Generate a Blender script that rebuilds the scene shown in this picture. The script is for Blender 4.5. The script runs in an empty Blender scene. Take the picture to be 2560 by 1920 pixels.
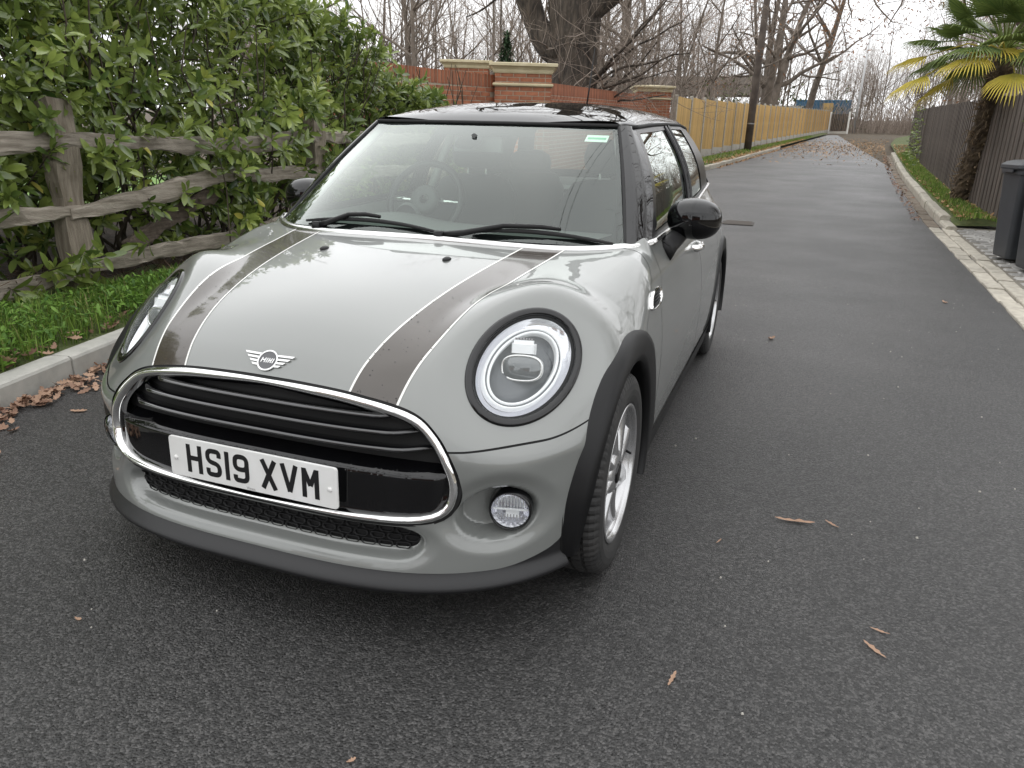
import bpy, math, random
import numpy as np
from mathutils import Vector, Matrix
R = math.radians
random.seed(7); rng = np.random.default_rng(7)
scene = bpy.context.scene
COL = scene.collection

# ---------------------------------------------------------------- camera
cam_d = bpy.data.cameras.new('camera'); cam = bpy.data.objects.new('camera', cam_d); COL.objects.link(cam)
CAM = np.array([1.200, -1.226, 1.232])
yaw, pitch, roll = R(-20.039), R(-18.481), R(1.661)
fwd = Vector((math.sin(yaw)*math.cos(pitch), math.cos(yaw)*math.cos(pitch), math.sin(pitch)))
rt0 = Vector((math.cos(yaw), -math.sin(yaw), 0)); up0 = rt0.cross(fwd)
rt = math.cos(roll)*rt0 + math.sin(roll)*up0; up = -math.sin(roll)*rt0 + math.cos(roll)*up0
mw = Matrix((rt, up, -fwd)).transposed().to_4x4(); mw.translation = Vector(CAM)
cam.matrix_world = mw
cam_d.sensor_width = 36.0; cam_d.lens = 1842.1/2560*36.0
cam_d.clip_start = 0.05; cam_d.clip_end = 2000
scene.camera = cam

# ---------------------------------------------------------------- sky and sun (overcast)
world = bpy.data.worlds.new('World'); scene.world = world; world.use_nodes = True
wn, wl = world.node_tree.nodes, world.node_tree.links
bg = wn['Background']
sky = wn.new('ShaderNodeTexSky'); sky.sky_type = 'NISHITA'; sky.sun_disc = False
SUN_EL, SUN_AZ = 62, -25
sky.sun_elevation = R(SUN_EL); sky.sun_rotation = R(SUN_AZ); sky.altitude = 0
sky.air_density = 1.0; sky.dust_density = 1.0; sky.ozone_density = 1.0
hs = wn.new('ShaderNodeHueSaturation'); hs.inputs['Saturation'].default_value = 0.12
wl.new(sky.outputs[0], hs.inputs['Color']); 
cl_ = wn.new('ShaderNodeMix'); cl_.data_type = 'RGBA'; cl_.inputs[0].default_value = .80        # even cloud layer over the clear sky
nzs = wn.new('ShaderNodeTexNoise'); nzs.inputs['Scale'].default_value = 2.2; nzs.inputs['Detail'].default_value = 5; tcs = wn.new('ShaderNodeTexCoord'); wl.new(tcs.outputs['Generated'], nzs.inputs['Vector'])
rps = wn.new('ShaderNodeValToRGB'); rps.color_ramp.elements[0].position = .3; rps.color_ramp.elements[1].position = .7; rps.color_ramp.elements[0].color = (.80, .81, .83, 1); rps.color_ramp.elements[1].color = (1, 1, 1, 1); wl.new(nzs.outputs['Fac'], rps.inputs[0])
mls = wn.new('ShaderNodeMix'); mls.data_type = 'RGBA'; mls.blend_type = 'MULTIPLY'; mls.inputs[0].default_value = 1; mls.inputs[7].default_value = (6.38, 6.42, 6.46, 1); wl.new(rps.outputs[0], mls.inputs[6]); wl.new(mls.outputs[2], cl_.inputs[7])
wl.new(hs.outputs[0], cl_.inputs[6]); wl.new(cl_.outputs[2], bg.inputs['Color'])
bg.inputs['Strength'].default_value = 0.15
sun_d = bpy.data.lights.new('sun', 'SUN'); sun = bpy.data.objects.new('sun', sun_d); COL.objects.link(sun)
sun_d.energy = 0.6; sun_d.angle = R(160); sun_d.color = (1, .98, .95)
az = R(SUN_AZ)
sd = Vector((math.sin(az)*math.cos(R(SUN_EL)), math.cos(az)*math.cos(R(SUN_EL)), math.sin(R(SUN_EL))))
sun.rotation_euler = sd.to_track_quat('Z', 'Y').to_euler()
scene.view_settings.view_transform = 'Standard'; scene.view_settings.look = 'None'
scene.view_settings.exposure = 0.98; scene.view_settings.gamma = 1.0
scene.cycles.use_denoising = True
scene.cycles.max_bounces = 10; scene.cycles.transparent_max_bounces = 24

# ---------------------------------------------------------------- helpers
def link(o, parent=None):
    COL.objects.link(o)
    if parent is not None:
        o.parent = parent
        o.matrix_parent_inverse = parent.matrix_basis.inverted()
    return o
def mesh(name, V, F, mat=None, smooth=False, N=None, mats=None, midx=None):
    me = bpy.data.meshes.new(name)
    V = np.asarray(V, float)
    me.from_pydata([tuple(v) for v in V.tolist()], [], [tuple(f) for f in F])
    me.update()
    for m in (mats or ([mat] if mat else [])): me.materials.append(m)
    if midx is not None: me.polygons.foreach_set('material_index', np.asarray(midx, np.int32))
    if smooth or N is not None:
        me.polygons.foreach_set('use_smooth', np.ones(len(me.polygons), bool))
    if N is not None: me.normals_split_custom_set_from_vertices([tuple(n) for n in np.asarray(N).tolist()])
    return me
def obj(name, V, F, mat=None, parent=None, **k):
    return link(bpy.data.objects.new(name, mesh(name, V, F, mat, **k)), parent)
def inst(name, me, M, parent=None):
    o = bpy.data.objects.new(name, me); link(o, parent)
    if parent is not None: o.matrix_basis = M
    else: o.matrix_world = M
    return o
def tag(o, label=None, cat=None, group=None, kind=None):
    if label: o['label'] = label
    if cat: o['category'] = cat
    if group: o['group'] = group
    if kind: o['kind'] = kind
    return o
def thing(name, label, cat, loc=(0, 0, 0), group=None):
    o = bpy.data.objects.new(name, None); o.location = loc; COL.objects.link(o)
    o.empty_display_size = .1
    o.matrix_basis = Matrix.Translation(Vector(loc))
    return tag(o, label, cat, group)
class MB:
    def __init__(s): s.V = []; s.F = []; s.M = []; s.m = 0
    def add(s, V, F):
        n = len(s.V); s.V += [tuple(v) for v in V]; s.F += [tuple(i+n for i in f) for f in F]; s.M += [s.m]*len(F)
    def box(s, c, d, rot=None, taper=1.0):
        h = [x/2 for x in d]; P = []
        for z in (-1, 1):
            t = taper if z > 0 else 1
            for x, y in ((-1, -1), (1, -1), (1, 1), (-1, 1)):
                v = Vector((x*h[0]*t, y*h[1]*t, z*h[2]))
                if rot is not None: v = rot @ v
                P.append((v.x+c[0], v.y+c[1], v.z+c[2]))
        s.add(P, [(3, 2, 1, 0), (4, 5, 6, 7), (0, 1, 5, 4), (1, 2, 6, 5), (2, 3, 7, 6), (3, 0, 4, 7)])
    def tube(s, P, rad, n=6, cap=True, sx=1.0):
        P = [Vector(p) for p in P]; V = []; F = []
        if not hasattr(rad, '__len__'): rad = [rad]*len(P)
        ref = None
        for i, p in enumerate(P):
            d = (P[min(i+1, len(P)-1)]-P[max(i-1, 0)]).normalized()
            if ref is None: ref = d.orthogonal().normalized()
            ref = (ref-d*ref.dot(d)).normalized(); b = d.cross(ref)
            for k in range(n):
                a = 2*math.pi*k/n; V.append(p+(ref*math.cos(a)*sx+b*math.sin(a))*rad[i])
        for i in range(len(P)-1):
            for k in range(n):
                k2 = (k+1) % n; F.append((i*n+k, i*n+k2, (i+1)*n+k2, (i+1)*n+k))
        if cap: F.append(tuple(range(n))[::-1]); F.append(tuple((len(P)-1)*n+k for k in range(n)))
        s.add(V, F)
    def build(s, name, mat, parent=None, smooth=False, mats=None):
        return obj(name, s.V, s.F, mat, parent, smooth=smooth, mats=mats, midx=s.M if mats else None)
    def mesh(s, name, mat, smooth=False, mats=None):
        return mesh(name, s.V, s.F, mat, smooth=smooth, mats=mats, midx=s.M if mats else None)
def gridF(nr, nc, wrap=False):
    F = []
    for i in range(nr-1):
        for j in range(nc if wrap else nc-1):
            j2 = (j+1) % nc; F.append((i*nc+j, i*nc+j2, (i+1)*nc+j2, (i+1)*nc+j))
    return F
def lathe(prof, axis='x', n=48, c=(0, 0, 0)):
    """prof: list of (along axis, radius)"""
    V = []
    for a, r in prof:
        for k in range(n):
            t = 2*math.pi*k/n
            if axis == 'x': V.append((c[0]+a, c[1]+r*math.cos(t), c[2]+r*math.sin(t)))
            elif axis == 'z': V.append((c[0]+r*math.cos(t), c[1]+r*math.sin(t), c[2]+a))
            else: V.append((c[0]+r*math.sin(t), c[1]+a, c[2]+r*math.cos(t)))
    return V, gridF(len(prof), n, True)

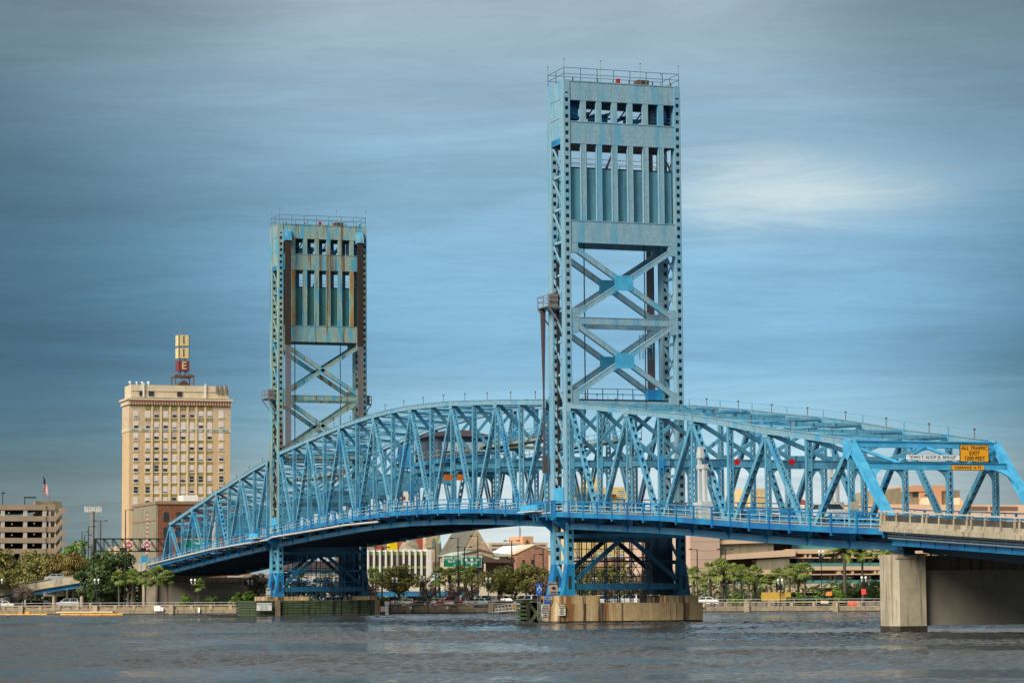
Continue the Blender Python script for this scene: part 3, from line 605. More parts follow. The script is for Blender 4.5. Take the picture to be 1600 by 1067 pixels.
# ------------------------------------------------------------------ towers
HT = 56.9
def leg_column(mb, x0, x1, y0, y1, z0, z1, face):
    """plated tower leg: solid sides, square holes in the plate on the +X and -X faces"""
    mb.box(x0 + .06, x1 - .06, y0, y0 + .05, z0, z1); mb.box(x0 + .06, x1 - .06, y1 - .05, y1, z0, z1)
    for xf in (x0, x1 - .05):
        mb.box(xf, xf + .05, y0 - .02, y0 + .15, z0, z1); mb.box(xf, xf + .05, y1 - .15, y1 + .02, z0, z1)
        z = z0
        while z < z1:
            mb.box(xf + .004, xf + .046, y0 + .15, y1 - .15, z, min(z + .46, z1)); z += .88
    mb.box((x0 + x1) / 2 - .02, (x0 + x1) / 2 + .02, y0 + .05, y1 - .05, z0, z1)
    # rivet-seam strips
    for x in (x0 + .06, x1 - .14): mb.box(x, x + .08, y0 - .02, y0, z0, z1)
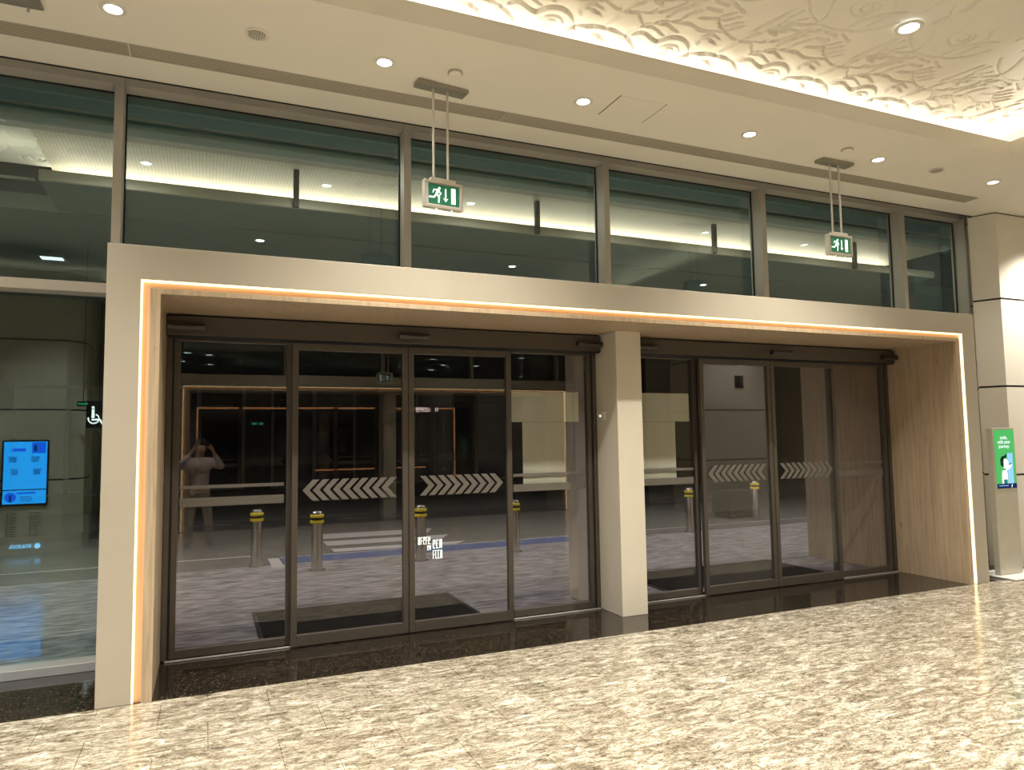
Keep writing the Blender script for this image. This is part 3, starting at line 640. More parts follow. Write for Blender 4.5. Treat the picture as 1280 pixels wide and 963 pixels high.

*TASK DESCRIPTION*:
Each line containing the word "picture" counts once; report the total alone.

*REPLY TO THE EXERCISE*:
3